_Instruction_
Only lines holding the string "script" are wanted; copy each one from the material.
● ● ● ●
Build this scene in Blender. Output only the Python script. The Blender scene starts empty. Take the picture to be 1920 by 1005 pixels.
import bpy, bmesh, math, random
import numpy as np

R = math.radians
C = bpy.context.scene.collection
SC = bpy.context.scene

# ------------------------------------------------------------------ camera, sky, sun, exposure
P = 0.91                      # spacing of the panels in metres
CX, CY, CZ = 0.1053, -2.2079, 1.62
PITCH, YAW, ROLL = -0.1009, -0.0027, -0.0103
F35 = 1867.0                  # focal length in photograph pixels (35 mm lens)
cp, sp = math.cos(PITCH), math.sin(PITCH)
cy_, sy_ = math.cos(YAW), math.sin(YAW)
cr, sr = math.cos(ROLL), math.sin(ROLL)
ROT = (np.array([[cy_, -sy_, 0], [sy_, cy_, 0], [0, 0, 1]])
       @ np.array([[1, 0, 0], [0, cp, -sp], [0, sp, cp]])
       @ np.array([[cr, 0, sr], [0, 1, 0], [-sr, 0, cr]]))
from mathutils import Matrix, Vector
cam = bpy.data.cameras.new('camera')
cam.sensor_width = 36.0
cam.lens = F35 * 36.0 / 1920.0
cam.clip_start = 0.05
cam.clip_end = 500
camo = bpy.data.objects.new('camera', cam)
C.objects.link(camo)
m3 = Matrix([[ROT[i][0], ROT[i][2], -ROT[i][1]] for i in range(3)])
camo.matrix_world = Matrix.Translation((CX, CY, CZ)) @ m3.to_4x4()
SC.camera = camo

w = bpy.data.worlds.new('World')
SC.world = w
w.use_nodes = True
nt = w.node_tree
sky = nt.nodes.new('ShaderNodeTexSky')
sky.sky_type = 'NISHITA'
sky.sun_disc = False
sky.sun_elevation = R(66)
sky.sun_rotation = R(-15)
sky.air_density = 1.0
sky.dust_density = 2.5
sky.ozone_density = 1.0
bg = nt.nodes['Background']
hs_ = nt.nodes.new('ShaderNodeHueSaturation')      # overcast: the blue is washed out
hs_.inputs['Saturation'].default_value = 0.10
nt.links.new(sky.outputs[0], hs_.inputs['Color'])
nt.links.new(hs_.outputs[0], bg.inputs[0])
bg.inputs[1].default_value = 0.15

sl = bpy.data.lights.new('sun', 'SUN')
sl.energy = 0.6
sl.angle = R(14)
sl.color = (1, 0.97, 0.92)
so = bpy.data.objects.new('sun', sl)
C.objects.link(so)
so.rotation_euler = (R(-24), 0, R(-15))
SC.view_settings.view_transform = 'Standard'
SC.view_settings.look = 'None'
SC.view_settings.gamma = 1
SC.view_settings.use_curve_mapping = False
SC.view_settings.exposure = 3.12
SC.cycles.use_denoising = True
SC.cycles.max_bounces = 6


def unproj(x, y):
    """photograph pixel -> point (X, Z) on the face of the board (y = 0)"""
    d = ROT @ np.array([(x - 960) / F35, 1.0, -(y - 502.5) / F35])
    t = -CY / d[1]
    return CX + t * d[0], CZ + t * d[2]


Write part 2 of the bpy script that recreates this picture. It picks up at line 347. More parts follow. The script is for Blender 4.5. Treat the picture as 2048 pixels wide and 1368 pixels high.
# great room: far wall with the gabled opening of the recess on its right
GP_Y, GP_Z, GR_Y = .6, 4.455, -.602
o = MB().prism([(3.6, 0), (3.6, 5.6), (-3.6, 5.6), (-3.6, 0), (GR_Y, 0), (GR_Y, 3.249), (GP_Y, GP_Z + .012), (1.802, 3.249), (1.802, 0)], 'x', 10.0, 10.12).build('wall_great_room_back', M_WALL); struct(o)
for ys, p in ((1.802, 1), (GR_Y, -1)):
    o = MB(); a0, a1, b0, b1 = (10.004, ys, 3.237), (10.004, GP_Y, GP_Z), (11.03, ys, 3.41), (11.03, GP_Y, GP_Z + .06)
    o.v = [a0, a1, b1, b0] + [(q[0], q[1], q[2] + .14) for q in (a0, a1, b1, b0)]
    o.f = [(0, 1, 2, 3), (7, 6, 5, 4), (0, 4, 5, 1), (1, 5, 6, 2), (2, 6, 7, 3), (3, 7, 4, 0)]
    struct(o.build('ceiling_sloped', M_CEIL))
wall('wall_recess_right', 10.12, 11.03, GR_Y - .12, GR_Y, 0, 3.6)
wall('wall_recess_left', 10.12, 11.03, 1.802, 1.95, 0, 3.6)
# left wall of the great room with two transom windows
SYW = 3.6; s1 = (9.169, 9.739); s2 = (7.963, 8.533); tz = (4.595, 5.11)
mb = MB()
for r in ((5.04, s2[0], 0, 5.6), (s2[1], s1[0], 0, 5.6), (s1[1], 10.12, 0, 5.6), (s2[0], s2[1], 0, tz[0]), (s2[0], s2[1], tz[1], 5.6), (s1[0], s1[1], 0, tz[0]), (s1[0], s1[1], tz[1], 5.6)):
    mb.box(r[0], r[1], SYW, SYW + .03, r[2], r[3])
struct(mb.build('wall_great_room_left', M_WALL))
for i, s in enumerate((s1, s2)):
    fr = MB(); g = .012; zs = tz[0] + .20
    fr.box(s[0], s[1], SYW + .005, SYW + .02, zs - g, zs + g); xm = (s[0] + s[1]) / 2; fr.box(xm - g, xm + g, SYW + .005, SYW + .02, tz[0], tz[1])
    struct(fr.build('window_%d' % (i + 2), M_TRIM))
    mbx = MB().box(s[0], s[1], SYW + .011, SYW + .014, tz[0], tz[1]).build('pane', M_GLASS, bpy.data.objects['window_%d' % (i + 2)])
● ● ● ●
_Written solution_
Build this scene in Blender. Output only the Python script. The Blender scene starts empty. Take the picture to be 1920 by 1005 pixels.
Write part 2 of the bpy script that recreates this picture. It picks up at line 347. More parts follow. The script is for Blender 4.5. Treat the picture as 2048 pixels wide and 1368 pixels high.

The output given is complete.